Desk : Nilesh Shah, Managing Director, Kotak Mahindra Asset Management Company recently expressed his opinion on the Indian Rupee and its fall. He said the Indian rupee is structurally weakening and there is a possibility that it may touch the 100-per-dollar level, but if the decline happens gradually and in a uniform manner then it should not be a cause for concern.


In an interview with news agency ANI, Shah said that “the rupee is destined to depreciate,” and blamed it on high inflation and India’s decline in productivity. According to Shah, “Despite India being the fastest growing major economy, our inflation is higher than our trade partners and our productivity is lower… So for my economy to remain competitive, the rupee will have to adjust.”


He also said that the rupee, after a steady decline of 7 per cent per annum, is now falling at the rate of about 4 per cent and this decline may go down further. According to Shah, “It may be 2 percent in future, but it will depreciate.”

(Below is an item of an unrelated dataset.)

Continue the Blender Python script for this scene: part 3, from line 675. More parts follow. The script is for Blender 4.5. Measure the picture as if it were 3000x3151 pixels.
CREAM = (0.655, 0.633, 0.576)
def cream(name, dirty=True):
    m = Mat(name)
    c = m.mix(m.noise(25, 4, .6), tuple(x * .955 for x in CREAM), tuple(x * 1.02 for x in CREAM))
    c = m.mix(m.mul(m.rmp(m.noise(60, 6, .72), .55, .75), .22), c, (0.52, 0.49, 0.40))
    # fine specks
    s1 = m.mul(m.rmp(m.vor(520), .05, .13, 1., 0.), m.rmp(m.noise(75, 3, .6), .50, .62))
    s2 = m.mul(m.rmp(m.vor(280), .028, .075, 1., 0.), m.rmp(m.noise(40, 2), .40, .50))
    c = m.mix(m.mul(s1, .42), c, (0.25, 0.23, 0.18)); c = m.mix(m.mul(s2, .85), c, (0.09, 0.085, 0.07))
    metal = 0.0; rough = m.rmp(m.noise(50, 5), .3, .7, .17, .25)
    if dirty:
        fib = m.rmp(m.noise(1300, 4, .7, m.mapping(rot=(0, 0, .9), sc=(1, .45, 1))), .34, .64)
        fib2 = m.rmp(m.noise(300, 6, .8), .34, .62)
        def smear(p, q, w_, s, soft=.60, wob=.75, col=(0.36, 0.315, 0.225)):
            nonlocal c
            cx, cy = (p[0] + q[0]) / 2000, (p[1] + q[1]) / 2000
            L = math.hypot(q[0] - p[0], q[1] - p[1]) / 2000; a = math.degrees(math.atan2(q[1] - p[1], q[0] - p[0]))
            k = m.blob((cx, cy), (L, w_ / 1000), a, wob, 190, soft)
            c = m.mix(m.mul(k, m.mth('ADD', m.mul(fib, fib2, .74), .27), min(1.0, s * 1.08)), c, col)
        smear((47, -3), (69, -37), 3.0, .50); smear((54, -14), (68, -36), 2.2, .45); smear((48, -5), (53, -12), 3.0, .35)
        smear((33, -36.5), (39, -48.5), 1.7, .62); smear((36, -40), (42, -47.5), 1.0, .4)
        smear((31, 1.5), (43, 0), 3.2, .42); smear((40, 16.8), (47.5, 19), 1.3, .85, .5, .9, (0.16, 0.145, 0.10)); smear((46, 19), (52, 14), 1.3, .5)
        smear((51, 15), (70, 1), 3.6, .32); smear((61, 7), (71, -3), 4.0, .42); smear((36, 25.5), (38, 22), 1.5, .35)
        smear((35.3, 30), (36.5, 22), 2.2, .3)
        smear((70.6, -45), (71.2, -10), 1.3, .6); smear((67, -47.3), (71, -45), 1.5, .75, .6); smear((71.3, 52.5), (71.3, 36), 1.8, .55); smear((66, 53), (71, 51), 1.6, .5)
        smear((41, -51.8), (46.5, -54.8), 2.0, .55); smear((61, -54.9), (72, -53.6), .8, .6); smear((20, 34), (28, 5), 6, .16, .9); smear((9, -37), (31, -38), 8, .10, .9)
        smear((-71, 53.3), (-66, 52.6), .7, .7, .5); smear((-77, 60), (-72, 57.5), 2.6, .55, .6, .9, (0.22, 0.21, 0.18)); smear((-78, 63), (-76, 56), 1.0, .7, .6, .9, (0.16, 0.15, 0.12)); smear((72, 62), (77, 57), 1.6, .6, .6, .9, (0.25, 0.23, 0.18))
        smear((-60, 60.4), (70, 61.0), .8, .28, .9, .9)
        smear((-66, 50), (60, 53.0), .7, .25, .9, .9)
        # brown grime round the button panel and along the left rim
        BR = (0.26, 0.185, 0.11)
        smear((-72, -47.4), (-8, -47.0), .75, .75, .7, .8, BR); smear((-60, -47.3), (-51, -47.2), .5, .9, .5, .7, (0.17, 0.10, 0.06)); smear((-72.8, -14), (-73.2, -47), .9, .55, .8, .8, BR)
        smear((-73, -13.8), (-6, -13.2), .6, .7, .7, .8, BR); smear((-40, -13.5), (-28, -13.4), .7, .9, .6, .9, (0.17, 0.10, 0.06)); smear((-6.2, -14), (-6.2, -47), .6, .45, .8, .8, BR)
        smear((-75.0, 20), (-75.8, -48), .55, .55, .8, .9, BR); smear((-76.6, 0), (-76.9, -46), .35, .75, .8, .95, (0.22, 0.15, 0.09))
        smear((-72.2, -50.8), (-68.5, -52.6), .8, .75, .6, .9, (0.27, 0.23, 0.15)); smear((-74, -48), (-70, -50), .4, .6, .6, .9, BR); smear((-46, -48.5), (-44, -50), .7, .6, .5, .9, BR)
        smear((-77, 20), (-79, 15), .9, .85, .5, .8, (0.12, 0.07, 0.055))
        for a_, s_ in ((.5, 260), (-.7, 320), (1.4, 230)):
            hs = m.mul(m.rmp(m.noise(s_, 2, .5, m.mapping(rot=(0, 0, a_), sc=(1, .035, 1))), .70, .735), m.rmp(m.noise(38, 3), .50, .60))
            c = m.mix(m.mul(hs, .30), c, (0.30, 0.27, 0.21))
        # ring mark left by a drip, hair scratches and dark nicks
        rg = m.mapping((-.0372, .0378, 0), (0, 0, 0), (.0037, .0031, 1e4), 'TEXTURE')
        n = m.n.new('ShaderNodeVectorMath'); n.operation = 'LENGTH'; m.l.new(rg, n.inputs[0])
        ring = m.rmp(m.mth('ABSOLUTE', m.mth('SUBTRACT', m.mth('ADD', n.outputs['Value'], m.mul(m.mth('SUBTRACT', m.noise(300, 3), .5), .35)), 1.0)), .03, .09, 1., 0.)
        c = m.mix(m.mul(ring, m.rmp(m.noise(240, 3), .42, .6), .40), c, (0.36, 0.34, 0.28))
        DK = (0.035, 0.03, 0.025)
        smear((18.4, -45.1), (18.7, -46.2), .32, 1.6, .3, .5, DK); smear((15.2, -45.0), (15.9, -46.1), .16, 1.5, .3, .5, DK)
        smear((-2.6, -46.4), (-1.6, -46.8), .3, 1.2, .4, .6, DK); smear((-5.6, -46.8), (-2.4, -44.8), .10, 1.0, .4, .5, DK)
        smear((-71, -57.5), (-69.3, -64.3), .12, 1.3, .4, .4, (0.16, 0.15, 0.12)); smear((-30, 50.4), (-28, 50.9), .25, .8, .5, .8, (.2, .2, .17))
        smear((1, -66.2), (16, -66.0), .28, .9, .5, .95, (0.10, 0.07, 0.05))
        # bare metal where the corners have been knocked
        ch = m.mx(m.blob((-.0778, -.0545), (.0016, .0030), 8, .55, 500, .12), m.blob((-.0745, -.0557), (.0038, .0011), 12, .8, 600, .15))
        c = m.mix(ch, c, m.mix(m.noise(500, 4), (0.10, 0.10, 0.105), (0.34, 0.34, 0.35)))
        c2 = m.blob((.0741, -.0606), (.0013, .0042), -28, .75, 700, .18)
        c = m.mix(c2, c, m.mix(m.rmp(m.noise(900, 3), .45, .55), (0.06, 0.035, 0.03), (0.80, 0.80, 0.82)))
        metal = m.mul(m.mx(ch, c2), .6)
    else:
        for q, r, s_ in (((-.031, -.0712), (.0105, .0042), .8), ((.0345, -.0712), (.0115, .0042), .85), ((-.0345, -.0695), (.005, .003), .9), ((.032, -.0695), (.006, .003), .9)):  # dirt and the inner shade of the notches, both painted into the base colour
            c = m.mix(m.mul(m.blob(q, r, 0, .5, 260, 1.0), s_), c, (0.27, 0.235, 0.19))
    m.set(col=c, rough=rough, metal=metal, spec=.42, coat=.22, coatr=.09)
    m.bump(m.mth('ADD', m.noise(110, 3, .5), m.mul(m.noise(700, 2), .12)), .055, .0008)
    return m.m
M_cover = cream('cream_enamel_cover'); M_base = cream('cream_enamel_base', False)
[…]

Shah said if the rupee crosses the 100-per-dollar level, it will not be considered a matter of concern, provided it is not due to poor market conditions but due to economic reforms. He also warned that one should avoid trying to artificially inflate the rupee, as this could worsen the economic situation. “If we wrongly appreciate the rupee… capital will leave the country… the economy will be completely ruined,” Shah warned.


For businesses, and especially small and medium enterprises (SMEs), Shah said gradual depreciation is not a major concern as it keeps Indian businesses more competitive. “If it keeps your competitiveness in order, then it’s absolutely fine. They don’t need to do anything,” Shah said.